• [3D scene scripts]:

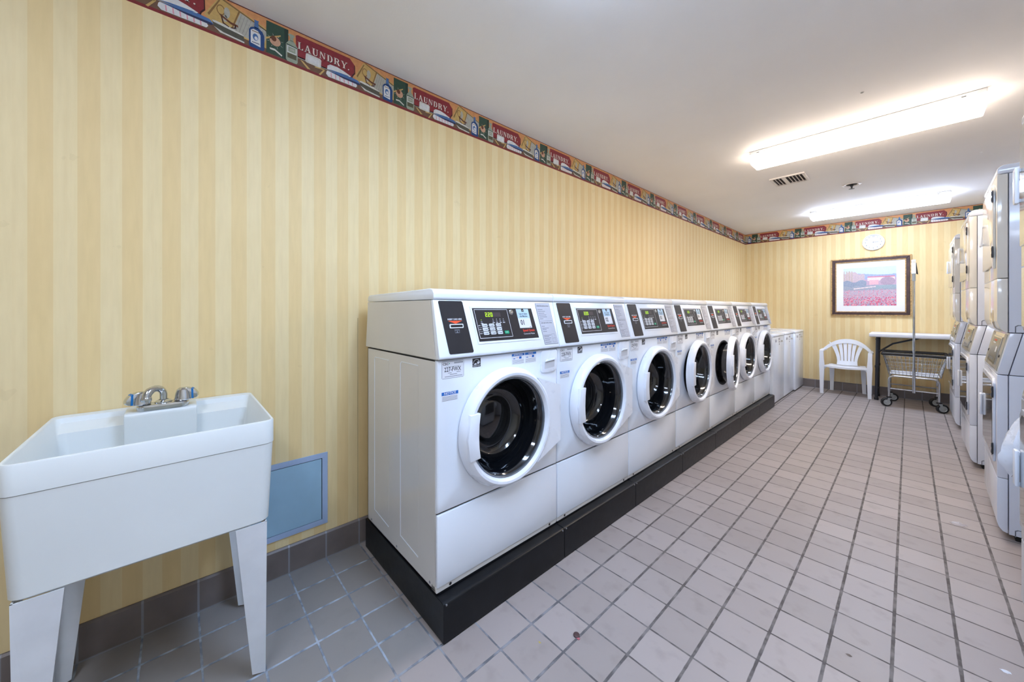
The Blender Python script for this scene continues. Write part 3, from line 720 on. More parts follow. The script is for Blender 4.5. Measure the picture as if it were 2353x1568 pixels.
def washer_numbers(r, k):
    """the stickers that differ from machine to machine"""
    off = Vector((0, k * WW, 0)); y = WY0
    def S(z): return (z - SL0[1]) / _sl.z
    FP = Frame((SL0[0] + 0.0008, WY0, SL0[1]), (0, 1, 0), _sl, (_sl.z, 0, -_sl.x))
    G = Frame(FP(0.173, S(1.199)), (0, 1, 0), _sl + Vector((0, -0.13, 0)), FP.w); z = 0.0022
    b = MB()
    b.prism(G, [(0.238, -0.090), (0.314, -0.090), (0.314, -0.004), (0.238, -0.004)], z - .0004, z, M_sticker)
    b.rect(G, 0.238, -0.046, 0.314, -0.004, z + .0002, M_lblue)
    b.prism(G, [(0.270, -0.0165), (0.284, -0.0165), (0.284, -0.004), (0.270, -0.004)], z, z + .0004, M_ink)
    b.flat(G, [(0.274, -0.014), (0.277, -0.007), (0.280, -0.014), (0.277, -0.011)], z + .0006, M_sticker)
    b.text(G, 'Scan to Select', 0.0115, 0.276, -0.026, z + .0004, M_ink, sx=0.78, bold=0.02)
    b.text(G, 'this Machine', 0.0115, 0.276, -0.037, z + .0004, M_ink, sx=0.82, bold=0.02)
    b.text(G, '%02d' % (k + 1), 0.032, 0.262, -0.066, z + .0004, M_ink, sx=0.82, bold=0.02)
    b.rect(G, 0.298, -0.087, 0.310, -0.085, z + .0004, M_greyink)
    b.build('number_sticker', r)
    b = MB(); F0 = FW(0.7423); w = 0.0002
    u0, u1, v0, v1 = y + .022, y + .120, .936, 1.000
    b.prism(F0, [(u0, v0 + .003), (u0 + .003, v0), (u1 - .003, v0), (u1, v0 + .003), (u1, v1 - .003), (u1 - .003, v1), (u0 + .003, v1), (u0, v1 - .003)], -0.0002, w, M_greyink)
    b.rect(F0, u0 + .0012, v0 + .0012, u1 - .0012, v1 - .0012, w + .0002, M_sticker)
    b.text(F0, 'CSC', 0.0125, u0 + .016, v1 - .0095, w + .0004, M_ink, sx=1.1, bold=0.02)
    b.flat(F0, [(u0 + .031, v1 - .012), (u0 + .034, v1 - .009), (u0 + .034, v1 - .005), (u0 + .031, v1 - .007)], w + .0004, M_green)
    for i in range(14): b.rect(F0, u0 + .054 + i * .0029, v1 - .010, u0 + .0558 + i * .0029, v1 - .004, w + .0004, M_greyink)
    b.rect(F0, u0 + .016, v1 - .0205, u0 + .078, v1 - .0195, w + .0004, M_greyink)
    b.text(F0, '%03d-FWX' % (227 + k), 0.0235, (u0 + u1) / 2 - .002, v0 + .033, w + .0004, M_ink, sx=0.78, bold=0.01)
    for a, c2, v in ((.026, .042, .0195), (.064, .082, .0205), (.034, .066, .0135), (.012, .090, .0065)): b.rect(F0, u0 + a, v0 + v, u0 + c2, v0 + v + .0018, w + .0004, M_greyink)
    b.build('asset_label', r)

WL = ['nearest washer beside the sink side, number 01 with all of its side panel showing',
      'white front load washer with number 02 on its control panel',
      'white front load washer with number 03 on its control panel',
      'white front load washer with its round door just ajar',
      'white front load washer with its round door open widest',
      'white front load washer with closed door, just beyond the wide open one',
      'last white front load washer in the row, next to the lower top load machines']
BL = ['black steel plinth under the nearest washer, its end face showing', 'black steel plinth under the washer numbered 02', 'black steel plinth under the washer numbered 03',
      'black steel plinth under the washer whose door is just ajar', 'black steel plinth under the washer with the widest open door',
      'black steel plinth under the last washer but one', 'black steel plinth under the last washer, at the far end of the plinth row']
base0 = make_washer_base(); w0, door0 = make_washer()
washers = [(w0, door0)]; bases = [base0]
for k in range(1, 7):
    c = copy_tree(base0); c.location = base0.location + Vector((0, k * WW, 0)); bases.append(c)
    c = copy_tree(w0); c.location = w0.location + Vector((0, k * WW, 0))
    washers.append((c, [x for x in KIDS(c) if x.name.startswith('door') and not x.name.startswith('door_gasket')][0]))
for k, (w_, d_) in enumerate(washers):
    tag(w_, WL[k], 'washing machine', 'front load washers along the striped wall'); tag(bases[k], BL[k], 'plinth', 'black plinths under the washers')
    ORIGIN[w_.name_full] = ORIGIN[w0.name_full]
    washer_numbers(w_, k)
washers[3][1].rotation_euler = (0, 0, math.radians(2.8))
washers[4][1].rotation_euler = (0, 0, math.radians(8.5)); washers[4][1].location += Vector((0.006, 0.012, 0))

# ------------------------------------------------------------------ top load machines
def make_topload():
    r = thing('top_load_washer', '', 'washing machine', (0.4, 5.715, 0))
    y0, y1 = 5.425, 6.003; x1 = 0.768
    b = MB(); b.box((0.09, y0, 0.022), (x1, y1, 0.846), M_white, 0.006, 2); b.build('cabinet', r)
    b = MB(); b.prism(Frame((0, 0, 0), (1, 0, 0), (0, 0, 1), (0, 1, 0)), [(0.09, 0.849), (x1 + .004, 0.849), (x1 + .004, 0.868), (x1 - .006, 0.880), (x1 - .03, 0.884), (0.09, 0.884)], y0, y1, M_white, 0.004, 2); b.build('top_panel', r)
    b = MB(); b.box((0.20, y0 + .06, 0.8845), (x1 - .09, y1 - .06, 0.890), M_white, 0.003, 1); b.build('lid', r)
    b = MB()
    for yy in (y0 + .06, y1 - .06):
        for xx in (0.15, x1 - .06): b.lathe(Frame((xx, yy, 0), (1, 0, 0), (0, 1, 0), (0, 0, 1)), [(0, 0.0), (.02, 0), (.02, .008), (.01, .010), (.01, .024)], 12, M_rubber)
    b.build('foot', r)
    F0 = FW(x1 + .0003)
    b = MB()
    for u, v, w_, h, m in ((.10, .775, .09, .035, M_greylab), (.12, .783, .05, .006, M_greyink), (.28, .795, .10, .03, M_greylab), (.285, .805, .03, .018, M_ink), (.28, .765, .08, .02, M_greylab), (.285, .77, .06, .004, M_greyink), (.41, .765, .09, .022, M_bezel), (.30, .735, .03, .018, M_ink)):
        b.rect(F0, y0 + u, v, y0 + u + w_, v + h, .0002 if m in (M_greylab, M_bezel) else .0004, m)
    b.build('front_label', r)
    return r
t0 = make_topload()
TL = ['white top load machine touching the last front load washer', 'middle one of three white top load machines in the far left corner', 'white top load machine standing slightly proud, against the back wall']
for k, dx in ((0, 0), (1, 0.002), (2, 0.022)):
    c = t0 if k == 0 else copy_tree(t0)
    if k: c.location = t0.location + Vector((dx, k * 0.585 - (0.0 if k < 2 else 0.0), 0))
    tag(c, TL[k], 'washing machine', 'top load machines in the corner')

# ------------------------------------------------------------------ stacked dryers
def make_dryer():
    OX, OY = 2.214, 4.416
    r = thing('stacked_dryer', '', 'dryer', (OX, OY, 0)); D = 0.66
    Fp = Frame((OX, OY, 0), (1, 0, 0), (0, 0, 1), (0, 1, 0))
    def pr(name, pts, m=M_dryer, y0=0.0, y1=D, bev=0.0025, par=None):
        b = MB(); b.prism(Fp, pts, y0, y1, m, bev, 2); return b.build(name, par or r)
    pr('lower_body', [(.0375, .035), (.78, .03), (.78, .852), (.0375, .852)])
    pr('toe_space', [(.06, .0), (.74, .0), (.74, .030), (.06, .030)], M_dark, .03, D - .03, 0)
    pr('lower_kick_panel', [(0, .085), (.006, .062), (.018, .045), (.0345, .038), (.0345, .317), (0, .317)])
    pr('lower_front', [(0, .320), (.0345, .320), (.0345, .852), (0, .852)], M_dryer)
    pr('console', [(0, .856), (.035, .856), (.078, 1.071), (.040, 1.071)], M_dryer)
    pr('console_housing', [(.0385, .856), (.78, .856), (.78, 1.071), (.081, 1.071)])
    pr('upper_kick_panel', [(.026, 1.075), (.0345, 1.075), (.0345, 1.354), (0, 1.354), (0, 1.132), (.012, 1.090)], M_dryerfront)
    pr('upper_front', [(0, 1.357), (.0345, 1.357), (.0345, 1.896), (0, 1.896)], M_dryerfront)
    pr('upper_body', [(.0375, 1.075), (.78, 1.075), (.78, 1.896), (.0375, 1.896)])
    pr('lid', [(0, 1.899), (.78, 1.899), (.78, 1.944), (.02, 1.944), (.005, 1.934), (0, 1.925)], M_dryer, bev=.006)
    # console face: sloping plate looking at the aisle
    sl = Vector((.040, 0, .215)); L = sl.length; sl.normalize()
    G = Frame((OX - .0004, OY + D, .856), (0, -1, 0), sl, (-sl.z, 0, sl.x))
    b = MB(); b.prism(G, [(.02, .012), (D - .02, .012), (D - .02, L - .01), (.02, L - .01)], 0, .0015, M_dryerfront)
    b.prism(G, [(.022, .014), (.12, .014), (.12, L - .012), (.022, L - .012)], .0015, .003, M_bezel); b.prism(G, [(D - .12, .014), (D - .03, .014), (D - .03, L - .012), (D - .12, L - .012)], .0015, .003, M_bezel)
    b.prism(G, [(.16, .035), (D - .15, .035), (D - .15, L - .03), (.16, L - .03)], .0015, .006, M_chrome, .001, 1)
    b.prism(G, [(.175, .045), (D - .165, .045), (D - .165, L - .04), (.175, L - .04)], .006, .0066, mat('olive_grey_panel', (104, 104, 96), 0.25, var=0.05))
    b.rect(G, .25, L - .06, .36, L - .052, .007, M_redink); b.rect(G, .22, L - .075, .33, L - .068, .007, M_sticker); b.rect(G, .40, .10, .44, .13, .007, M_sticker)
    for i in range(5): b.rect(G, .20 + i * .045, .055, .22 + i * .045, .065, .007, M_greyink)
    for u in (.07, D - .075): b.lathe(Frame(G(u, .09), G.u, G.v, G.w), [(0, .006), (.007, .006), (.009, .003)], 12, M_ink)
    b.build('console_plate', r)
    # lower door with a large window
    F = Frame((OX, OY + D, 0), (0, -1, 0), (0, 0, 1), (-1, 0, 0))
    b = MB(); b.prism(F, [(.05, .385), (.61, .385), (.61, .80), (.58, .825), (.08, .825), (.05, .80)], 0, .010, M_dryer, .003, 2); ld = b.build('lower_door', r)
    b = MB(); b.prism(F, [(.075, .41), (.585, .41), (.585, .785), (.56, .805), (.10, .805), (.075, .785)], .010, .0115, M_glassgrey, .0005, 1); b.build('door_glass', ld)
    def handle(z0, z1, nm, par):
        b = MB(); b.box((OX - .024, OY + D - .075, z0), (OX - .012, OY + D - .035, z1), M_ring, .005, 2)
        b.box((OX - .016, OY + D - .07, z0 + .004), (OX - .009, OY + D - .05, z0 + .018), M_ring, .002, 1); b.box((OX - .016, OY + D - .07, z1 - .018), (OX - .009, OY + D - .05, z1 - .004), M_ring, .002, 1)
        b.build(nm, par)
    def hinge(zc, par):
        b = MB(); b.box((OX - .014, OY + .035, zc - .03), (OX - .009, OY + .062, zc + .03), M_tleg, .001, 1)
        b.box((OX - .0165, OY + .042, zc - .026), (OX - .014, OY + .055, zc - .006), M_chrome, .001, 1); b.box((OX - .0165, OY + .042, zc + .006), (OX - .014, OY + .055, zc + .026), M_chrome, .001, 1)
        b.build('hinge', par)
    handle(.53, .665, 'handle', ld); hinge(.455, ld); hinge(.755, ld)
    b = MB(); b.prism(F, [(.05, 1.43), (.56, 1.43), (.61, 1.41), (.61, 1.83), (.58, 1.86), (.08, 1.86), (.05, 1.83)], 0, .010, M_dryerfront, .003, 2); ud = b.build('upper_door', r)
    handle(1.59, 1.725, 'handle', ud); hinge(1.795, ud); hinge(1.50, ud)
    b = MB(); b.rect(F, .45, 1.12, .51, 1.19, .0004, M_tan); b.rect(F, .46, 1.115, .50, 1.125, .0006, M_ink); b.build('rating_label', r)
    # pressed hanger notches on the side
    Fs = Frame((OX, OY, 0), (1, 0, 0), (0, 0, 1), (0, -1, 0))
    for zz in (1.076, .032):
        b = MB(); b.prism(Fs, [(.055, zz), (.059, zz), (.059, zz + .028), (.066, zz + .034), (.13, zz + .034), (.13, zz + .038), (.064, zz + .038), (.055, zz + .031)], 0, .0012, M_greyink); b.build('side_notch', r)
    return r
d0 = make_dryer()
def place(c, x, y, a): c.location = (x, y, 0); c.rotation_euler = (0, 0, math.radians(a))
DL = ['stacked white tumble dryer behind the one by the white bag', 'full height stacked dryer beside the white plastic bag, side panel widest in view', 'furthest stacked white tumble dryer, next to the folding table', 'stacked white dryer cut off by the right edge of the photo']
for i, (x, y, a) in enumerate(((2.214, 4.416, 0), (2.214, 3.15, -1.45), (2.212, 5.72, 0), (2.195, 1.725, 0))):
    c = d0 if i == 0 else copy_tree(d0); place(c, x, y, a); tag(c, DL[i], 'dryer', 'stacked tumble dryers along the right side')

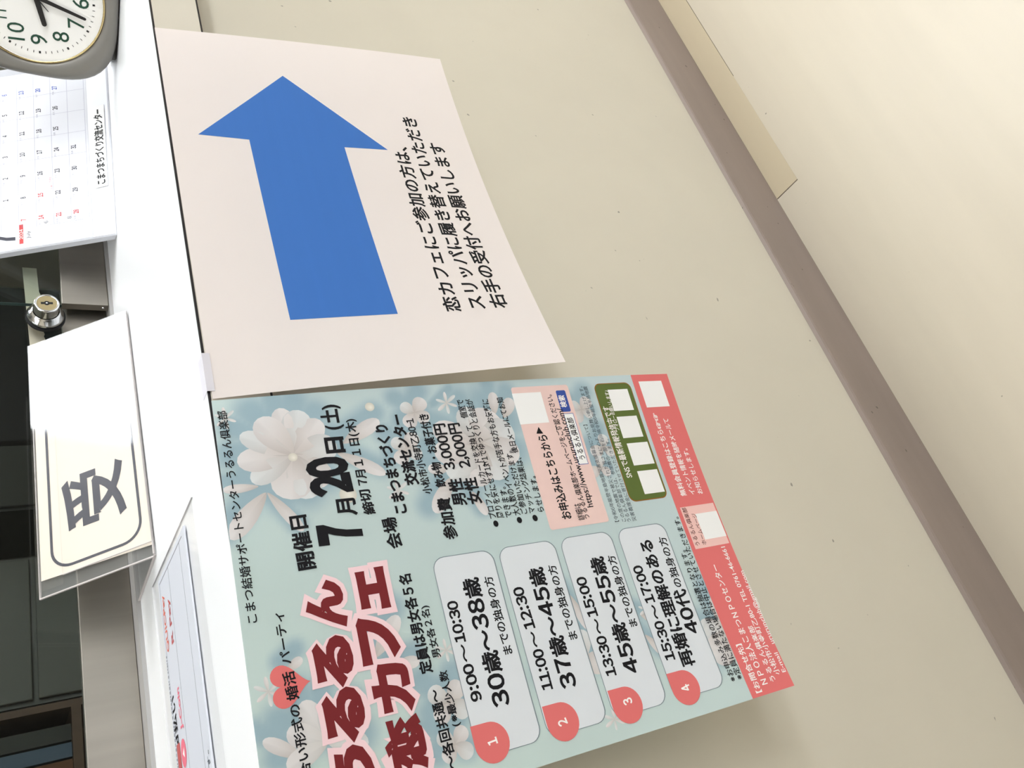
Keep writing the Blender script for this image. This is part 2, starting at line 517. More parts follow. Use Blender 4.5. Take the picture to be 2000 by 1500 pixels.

• [TO DO]:
Go through the records and copy each line with "follow" in it.

• [OUTPUT BELOW]:
The Blender Python script for this scene continues. Write part 3, from line 720 on. More parts follow. The script is for Blender 4.5. Measure the picture as if it were 2353x1568 pixels.
Keep writing the Blender script for this image. This is part 2, starting at line 517. More parts follow. Use Blender 4.5. Take the picture to be 2000 by 1500 pixels.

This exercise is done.